石鳥谷町(いしどりやちょう)は、岩手県のほぼ中央に位置します。豊かな自然に恵まれ、交通の便も良く、住み良い町です。その美しい自然に育まれた野菜やお米、リンゴなどの農産物の生産も盛んで、花きでは、リンドウも有名です。平成18(2006)年に合併し、花巻市となりましたが、旧町の花は「梅」、木は「杉」、鳥は「トンビ」、そして「リンタくん」という公式キャラクターが活躍していました。
石鳥谷町は日本三大杜氏のひとつ「南部杜氏」発祥の地としても知られ、酒造り340年余りの歴史を担い続けてきました。そして現在もなお、南部杜氏は、日本各地の酒蔵で活躍しています。そんな歴史文化を持つ石鳥谷には、酒まんじゅうや酒ケーキといったお酒にちなんだオリジナル商品も多く、「石鳥谷の味」として贈答品に喜ばれています。
石鳥谷町唯一の駅「石鳥谷駅」は、南部杜氏の里ならではの酒蔵をイメージさせる駅舎となっており、旧「好地村」から「石鳥谷(いしどりや)」という町名が誕生した由来にもなっています。
石鳥谷は、かつて宿場町として栄え、その名残として街道沿いには4つの一里塚があったといわれています。

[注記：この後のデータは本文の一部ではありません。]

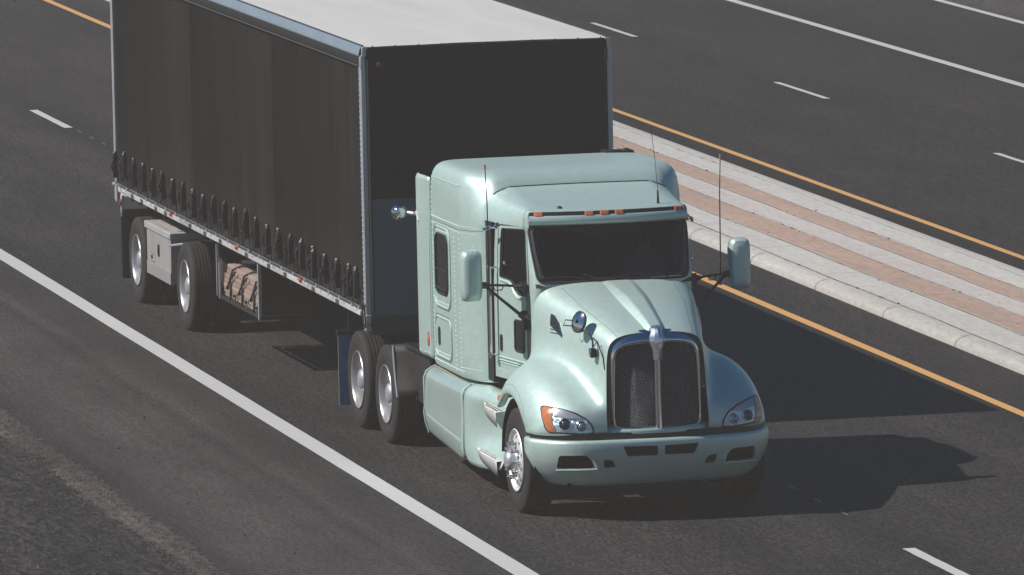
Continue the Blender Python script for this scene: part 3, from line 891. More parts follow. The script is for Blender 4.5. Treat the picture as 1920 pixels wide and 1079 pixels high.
# windscreen glass, black border, gasket
ws = NB(); patch(ws, WS_in, CB, 'x', 1, -.006, .08); wsO = link_mesh('windscreen', ws, GLASS, T)
bm = NB()
g1 = WS; g2 = WS_in
t = bmesh.new()
def band(bm, po, pi_, bvh, axis, sgn, off, dens=.03):
    """strip between two outlines that have the same vertex count"""
    A = []; B = []; N = len(po)
    for i in range(N):
        a, b = Vector(po[i]), Vector(po[(i+1) % N]); c, d = Vector(pi_[i]), Vector(pi_[(i+1) % N]); n = max(1, int((b-a).length/dens))
        for k in range(n):
            A.append(cast(bvh, axis, sgn, tuple(a+(b-a)*k/n), off)); B.append(cast(bvh, axis, sgn, tuple(c+(d-c)*k/n), off))
    A = [a for a in A]; 
    n = len(A); VA = [bm.verts.new(a) if a else None for a in A]; VB = [bm.verts.new(b) if b else None for b in B]
    for i in range(n):
        q = (VA[i], VA[(i+1) % n], VB[(i+1) % n], VB[i])
        if all(q): bm.faces.new(q)
WSm = rpoly([(-.748, 2.125), (-.55, 2.128), (0, 2.15), (.55, 2.128), (.748, 2.125), (.775, 2.40), (.79, 2.672), (0, 2.684), (-.79, 2.672), (-.775, 2.40)], .07, 4)
band(bm, WSm, WS_in, CB, 'x', 1, .004)
t.free()
link_mesh('windscreen_seal', bm, BLACK, wsO)
bm = NB(); ring(bm, WSm, CB, 'x', 1, .002, .012, .04); link_mesh('windscreen_gasket', bm, RUBBER, wsO)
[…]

そのうち現在残っているのは国道4号線の東側一基のみとなりましたが、大きさや規模がほぼ当時のまま残っている貴重な史跡として、昭和44年に岩手県指定史跡に指定されています。
花巻市出身で詩人・童話作家の宮沢賢治と石鳥谷町のつながりは深く、石鳥谷農業伝承館では「今・学ぶ、先人の想いと知恵」をテーマに、農業指導者であった宮沢賢治との関わりを知ることができるほか、石鳥谷の農業や行事などの農村文化についても深く学ぶことができます。
石鳥谷町好地地区には、宮沢賢治により開設された「石鳥谷肥料相談所」の跡地があり、敷地内に設置されている説明板には当時の様子が詳しく記されており、賢治と石鳥谷の絆と歴史を感じることができます。
また、イベントが盛んで、日本酒の魅力を堪能できる「南部杜氏の里まつり」や、沢水が凍りついてできた氷柱の太さでその年の作柄を占う「たろし滝測定会」をはじめ、一昨年30周年を迎えた花火大会「石鳥谷夢まつり」、昨年第40回目となった「石鳥谷まつり」など、それぞれの季節を彩る風物詩として町民に親しまれています。